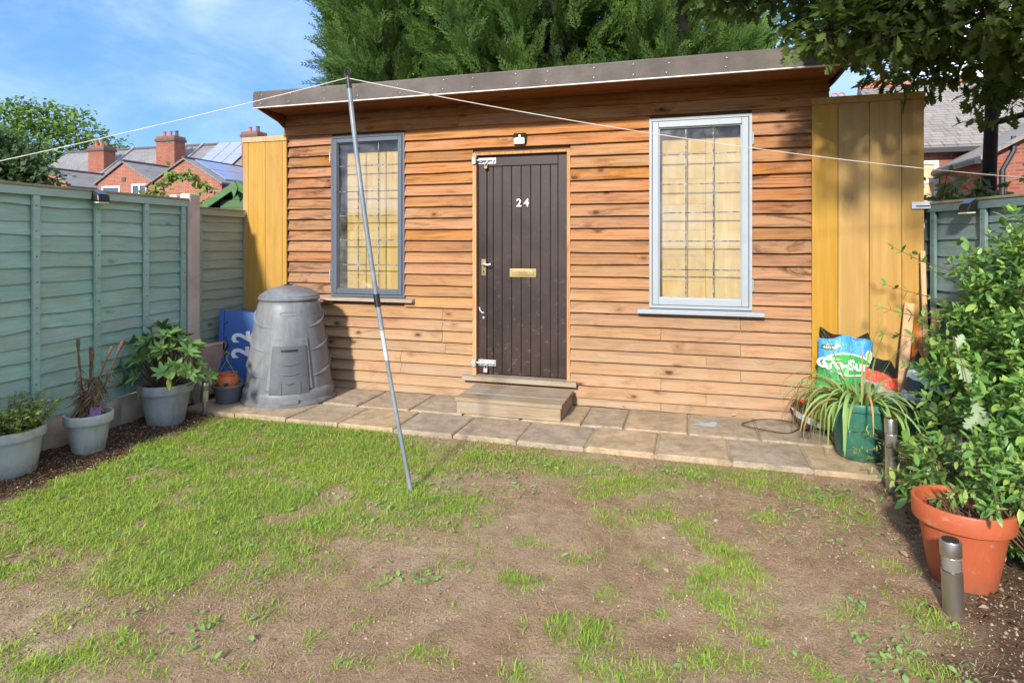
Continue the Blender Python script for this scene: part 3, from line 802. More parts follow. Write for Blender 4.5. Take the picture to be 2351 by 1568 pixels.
# fallen oak leaves that can be told apart
ov, of = leaf_oak()
fl_me = fast_mesh('fallen_leaf', ov, of, None, None); fl_me.materials.append(M['dryleaf'])
FL = [((0.86,3.02),.055,'pale fallen oak leaf on the soil left of the terracotta pot'),((0.70,2.55),.04,'small pale fallen leaf on bare soil beside the front steel bollard light'),((-0.12,2.62),.04,'curled grey fallen leaf in the middle of the bare patch'),((0.28,3.22),.045,'brown fallen leaf near the paving right of the lawn centre'),((0.10,3.33),.04,'fallen leaf lying among weeds before the blue paint splash'),((0.78,3.42),.05,'brown fallen leaf at the foot of the rear steel bollard light'),((1.0,2.62),.04,'pale scrap of leaf behind the front steel bollard light'),((-2.85,1.98),.05,'pale round leaf lying in the left grass'),((-2.95,2.9),.05,'pale leaf in the lawn before the grey pots')]
for (a, b), s, lab in FL:
    t = random.uniform(0, 6.28)
    z = float(ground_z(np.array(a), np.array(b)))
    tag(link('fallen_leaf', fl_me, None, None, mw=frame((a, b, z+0.016), (math.cos(t), math.sin(t), .1), s=s, roll=random.uniform(-.3,.3))), lab, 'leaf', 'fallen leaves on the ground')
for x, y, lab in ((-0.50,4.93,'curled dry leaf by the shed wall right of the step'),(0.28,4.93,'dry leaf against the shed wall near the blue paint splash'),(-0.42,4.90,'small brown leaf in the corner right of the wooden step')):
    t = random.uniform(0, 6.28)
    tag(link('fallen_leaf', fl_me, None, None, mw=frame((x, y-0.02, PZ+0.014), (math.cos(t), math.sin(t), .3), s=.045, roll=.5)), lab, 'leaf', 'fallen leaves on the ground')
# ---------------------------------------------------------------- the wooden shed
YW = 4.97            # face of the siding
shed = thing('wooden_shed', 'flat-roofed timber garden shed with overlapping orange boards, brown door and two boarded windows', 'shed', (-1.4, YW, 0))
W1 = (-3.21, -2.46, 0.865, 2.34); W2 = (-0.33, 0.432, 0.845, 2.336); DR = (-1.82, -0.965, 0.18, 2.13)
SX0, SX1 = -3.731, 0.962
def siding(x0, x1, z0, h, mat):
    """feather-edged board: thick uneven lower edge, thin top tucked under the board above"""
    n = max(3, int((x1-x0)/0.11)); b = MB(); v = []; f = []
    ph = random.uniform(0, 50); tw = random.uniform(-.002, .002)
    for i in range(n+1):
        t = i/n; x = x0 + (x1-x0)*t
        w = (float(vnoise(np.array(ph+x*2.3), np.array(0.5)))-0.5)*0.008 + (float(vnoise(np.array(ph+x*9), np.array(7.5)))-0.5)*0.006
        o = 0.038 + (float(vnoise(np.array(ph+x*1.7), np.array(3.5)))-0.5)*0.008 + tw*t
        v += [(x, YW, z0+w), (x, YW-o, z0+w), (x, YW-o*0.985, z0+w+0.004), (x, YW-0.005, z0+h+0.012), (x, YW+0.003, z0+h+0.012)]
    for i in range(n):
        a = i*5
        for k in range(4): f.append((a+k, a+5+k, a+6+k, a+1+k))
        f.append((a+4, a+9, a+5, a))
    f += [(0,1,2,3,4), tuple(n*5+k for k in (4,3,2,1,0))]
    b.add(v, f)
    return b.build('siding_board', mat, shed, loc=(x0, YW, z0))
PITCH = 0.0985
for k in range(-8, 18):
    z0 = 0.79 + PITCH*k
    if z0 < 0.03: z0 = 0.03
    zc = z0 + PITCH*0.5
    cuts = []
    if W1[2]-0.03 < zc < W1[3]: cuts.append((W1[0], W1[1]))
    if 0.16 < zc < DR[3]: cuts.append((DR[0], DR[1]))
    if W2[2]-0.03 < zc < W2[3]: cuts.append((W2[0], W2[1]))
    segs = []; x = SX0
    for a, b_ in cuts: segs.append((x, a)); x = b_
    segs.append((x, SX1))
    for a, b_ in segs:
        parts = [(a, b_)]
        if b_-a > 1.0 and (k >= 16 or k < 0 or random.random() < 0.3):
            m = a + (b_-a)*random.uniform(0.3, 0.7)
            if k < 1 and a < -2.2 < b_: m = -2.10 + random.choice((0, 0, 0.5, -0.4))
            if k < 1 and a < -0.5 and b_ > 0.5: m = random.choice((-0.24, 0.1, -0.24, 0.35))
            m = min(max(m, a+.25), b_-.25)
            parts = [(a, m-0.0015), (m+0.0015, b_)]
        for p in parts:
            siding(p[0], p[1], z0, PITCH, M['siding_left'] if (p[1] < -3.1 or p[0] > 0.4) else M['siding'])
# wall behind the boards, sides, back, with openings for the windows and the door
b = MB()
TOP = 2.56
def wallrect(x0, x1, z0, z1): b.box(x0, x1, YW+0.004, YW+0.05, z0, z1)
wallrect(SX0, W1[0], 0, TOP); wallrect(W1[0], W1[1], 0, W1[2]); wallrect(W1[0], W1[1], W1[3], TOP)
wallrect(W1[1], DR[0], 0, TOP); wallrect(DR[0], DR[1], DR[3], TOP); wallrect(DR[1], W2[0], 0, TOP)
wallrect(W2[0], W2[1], 0, W2[2]); wallrect(W2[0], W2[1], W2[3], TOP); wallrect(W2[1], SX1, 0, TOP)
b.box(SX0, SX0+.05, YW+.051, 7.2, 0, TOP); b.box(SX1-.05, SX1, YW+.051, 7.2, 0, TOP); b.box(SX0+.051, SX1-.051, 7.15, 7.2, 0, TOP)
b.build('wall_frame', M['dark_in'], shed)
MB().box(SX0+.06, SX1-.06, YW+.055, 7.14, 0.02, 0.12).build('floor_deck', M['dark_in'], shed)
# roof slab, soffit boards, felt-wrapped fascia with nails
YF = 4.53
FX0, FX1 = -3.735, 1.02
MB().box(FX0+.03, FX1-.03, YF+.021, 7.35, 2.585, 2.69).build('roof_deck', M['felt'], shed)
for y0, y1 in ((YF+.022, YF+.235), (YF+.238, YW+.0)):
    MB().box(FX0+.035, FX1-.04, y0, y1, 2.560, 2.583).build('soffit_board', M['soffit'], shed, bevel=.002, loc=(FX0, y0, 2.56))
def felt_strip(name, p0, p1, n_out, z0, z1, th):
    v = []; f = []; N_ = 44
    p0 = Vector(p0); p1 = Vector(p1); no = Vector(n_out)
    for i in range(N_+1):
        t = i/N_; p = p0.lerp(p1, t)
        wv = (float(vnoise(np.array(t*23+p0.y*3), np.array(1.5)))-0.5)*0.010
        zz = (float(vnoise(np.array(t*17+9), np.array(4.5)))-0.5)*0.008
        for q in (p + Vector((0,0,z0+zz*.5)), p + no*(th+wv) + Vector((0,0,z0+zz*.5)), p + no*(th+wv*1.6) + Vector((0,0,(z0+z1)/2)), p + no*(th+wv) + Vector((0,0,z1-.012+zz)), p + no*(th*.3) + Vector((0,0,z1+zz)), p - no*.06 + Vector((0,0,z1+zz))):
            v.append(q)
    for i in range(N_):
        a = i*6
        for k in range(5): f.append((a+k, a+6+k, a+7+k, a+1+k))
    f += [tuple(range(6)), tuple(N_*6+k for k in range(5,-1,-1))]
    return MB().add(v, f).build(name, M['felt'], shed, smooth=True)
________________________
Task directions | Give back every line exactly as it stands, pictures excluded.

Result for this task |
Continue the Blender Python script for this scene: part 3, from line 802. More parts follow. Write for Blender 4.5. Take the picture to be 2351 by 1568 pixels.
# fallen oak leaves that can be told apart
ov, of = leaf_oak()
fl_me = fast_mesh('fallen_leaf', ov, of, None, None); fl_me.materials.append(M['dryleaf'])
FL = [((0.86,3.02),.055,'pale fallen oak leaf on the soil left of the terracotta pot'),((0.70,2.55),.04,'small pale fallen leaf on bare soil beside the front steel bollard light'),((-0.12,2.62),.04,'curled grey fallen leaf in the middle of the bare patch'),((0.28,3.22),.045,'brown fallen leaf near the paving right of the lawn centre'),((0.10,3.33),.04,'fallen leaf lying among weeds before the blue paint splash'),((0.78,3.42),.05,'brown fallen leaf at the foot of the rear steel bollard light'),((1.0,2.62),.04,'pale scrap of leaf behind the front steel bollard light'),((-2.85,1.98),.05,'pale round leaf lying in the left grass'),((-2.95,2.9),.05,'pale leaf in the lawn before the grey pots')]
for (a, b), s, lab in FL:
    t = random.uniform(0, 6.28)
    z = float(ground_z(np.array(a), np.array(b)))
    tag(link('fallen_leaf', fl_me, None, None, mw=frame((a, b, z+0.016), (math.cos(t), math.sin(t), .1), s=s, roll=random.uniform(-.3,.3))), lab, 'leaf', 'fallen leaves on the ground')
for x, y, lab in ((-0.50,4.93,'curled dry leaf by the shed wall right of the step'),(0.28,4.93,'dry leaf against the shed wall near the blue paint splash'),(-0.42,4.90,'small brown leaf in the corner right of the wooden step')):
    t = random.uniform(0, 6.28)
    tag(link('fallen_leaf', fl_me, None, None, mw=frame((x, y-0.02, PZ+0.014), (math.cos(t), math.sin(t), .3), s=.045, roll=.5)), lab, 'leaf', 'fallen leaves on the ground')
# ---------------------------------------------------------------- the wooden shed
YW = 4.97            # face of the siding
shed = thing('wooden_shed', 'flat-roofed timber garden shed with overlapping orange boards, brown door and two boarded windows', 'shed', (-1.4, YW, 0))
W1 = (-3.21, -2.46, 0.865, 2.34); W2 = (-0.33, 0.432, 0.845, 2.336); DR = (-1.82, -0.965, 0.18, 2.13)
SX0, SX1 = -3.731, 0.962
def siding(x0, x1, z0, h, mat):
    """feather-edged board: thick uneven lower edge, thin top tucked under the board above"""
    n = max(3, int((x1-x0)/0.11)); b = MB(); v = []; f = []
    ph = random.uniform(0, 50); tw = random.uniform(-.002, .002)
    for i in range(n+1):
        t = i/n; x = x0 + (x1-x0)*t
        w = (float(vnoise(np.array(ph+x*2.3), np.array(0.5)))-0.5)*0.008 + (float(vnoise(np.array(ph+x*9), np.array(7.5)))-0.5)*0.006
        o = 0.038 + (float(vnoise(np.array(ph+x*1.7), np.array(3.5)))-0.5)*0.008 + tw*t
        v += [(x, YW, z0+w), (x, YW-o, z0+w), (x, YW-o*0.985, z0+w+0.004), (x, YW-0.005, z0+h+0.012), (x, YW+0.003, z0+h+0.012)]
    for i in range(n):
        a = i*5
        for k in range(4): f.append((a+k, a+5+k, a+6+k, a+1+k))
        f.append((a+4, a+9, a+5, a))
    f += [(0,1,2,3,4), tuple(n*5+k for k in (4,3,2,1,0))]
    b.add(v, f)
    return b.build('siding_board', mat, shed, loc=(x0, YW, z0))
PITCH = 0.0985
for k in range(-8, 18):
    z0 = 0.79 + PITCH*k
    if z0 < 0.03: z0 = 0.03
    zc = z0 + PITCH*0.5
    cuts = []
    if W1[2]-0.03 < zc < W1[3]: cuts.append((W1[0], W1[1]))
    if 0.16 < zc < DR[3]: cuts.append((DR[0], DR[1]))
    if W2[2]-0.03 < zc < W2[3]: cuts.append((W2[0], W2[1]))
    segs = []; x = SX0
    for a, b_ in cuts: segs.append((x, a)); x = b_
    segs.append((x, SX1))
    for a, b_ in segs:
        parts = [(a, b_)]
        if b_-a > 1.0 and (k >= 16 or k < 0 or random.random() < 0.3):
            m = a + (b_-a)*random.uniform(0.3, 0.7)
            if k < 1 and a < -2.2 < b_: m = -2.10 + random.choice((0, 0, 0.5, -0.4))
            if k < 1 and a < -0.5 and b_ > 0.5: m = random.choice((-0.24, 0.1, -0.24, 0.35))
            m = min(max(m, a+.25), b_-.25)
            parts = [(a, m-0.0015), (m+0.0015, b_)]
        for p in parts:
            siding(p[0], p[1], z0, PITCH, M['siding_left'] if (p[1] < -3.1 or p[0] > 0.4) else M['siding'])
# wall behind the boards, sides, back, with openings for the windows and the door
b = MB()
TOP = 2.56
def wallrect(x0, x1, z0, z1): b.box(x0, x1, YW+0.004, YW+0.05, z0, z1)
wallrect(SX0, W1[0], 0, TOP); wallrect(W1[0], W1[1], 0, W1[2]); wallrect(W1[0], W1[1], W1[3], TOP)
wallrect(W1[1], DR[0], 0, TOP); wallrect(DR[0], DR[1], DR[3], TOP); wallrect(DR[1], W2[0], 0, TOP)
wallrect(W2[0], W2[1], 0, W2[2]); wallrect(W2[0], W2[1], W2[3], TOP); wallrect(W2[1], SX1, 0, TOP)
b.box(SX0, SX0+.05, YW+.051, 7.2, 0, TOP); b.box(SX1-.05, SX1, YW+.051, 7.2, 0, TOP); b.box(SX0+.051, SX1-.051, 7.15, 7.2, 0, TOP)
b.build('wall_frame', M['dark_in'], shed)
MB().box(SX0+.06, SX1-.06, YW+.055, 7.14, 0.02, 0.12).build('floor_deck', M['dark_in'], shed)
# roof slab, soffit boards, felt-wrapped fascia with nails
YF = 4.53
FX0, FX1 = -3.735, 1.02
MB().box(FX0+.03, FX1-.03, YF+.021, 7.35, 2.585, 2.69).build('roof_deck', M['felt'], shed)
for y0, y1 in ((YF+.022, YF+.235), (YF+.238, YW+.0)):
    MB().box(FX0+.035, FX1-.04, y0, y1, 2.560, 2.583).build('soffit_board', M['soffit'], shed, bevel=.002, loc=(FX0, y0, 2.56))
def felt_strip(name, p0, p1, n_out, z0, z1, th):
    v = []; f = []; N_ = 44
    p0 = Vector(p0); p1 = Vector(p1); no = Vector(n_out)
    for i in range(N_+1):
        t = i/N_; p = p0.lerp(p1, t)
        wv = (float(vnoise(np.array(t*23+p0.y*3), np.array(1.5)))-0.5)*0.010
        zz = (float(vnoise(np.array(t*17+9), np.array(4.5)))-0.5)*0.008
        for q in (p + Vector((0,0,z0+zz*.5)), p + no*(th+wv) + Vector((0,0,z0+zz*.5)), p + no*(th+wv*1.6) + Vector((0,0,(z0+z1)/2)), p + no*(th+wv) + Vector((0,0,z1-.012+zz)), p + no*(th*.3) + Vector((0,0,z1+zz)), p - no*.06 + Vector((0,0,z1+zz))):
            v.append(q)
    for i in range(N_):
        a = i*6
        for k in range(5): f.append((a+k, a+6+k, a+7+k, a+1+k))
    f += [tuple(range(6)), tuple(N_*6+k for k in range(5,-1,-1))]
    return MB().add(v, f).build(name, M['felt'], shed, smooth=True)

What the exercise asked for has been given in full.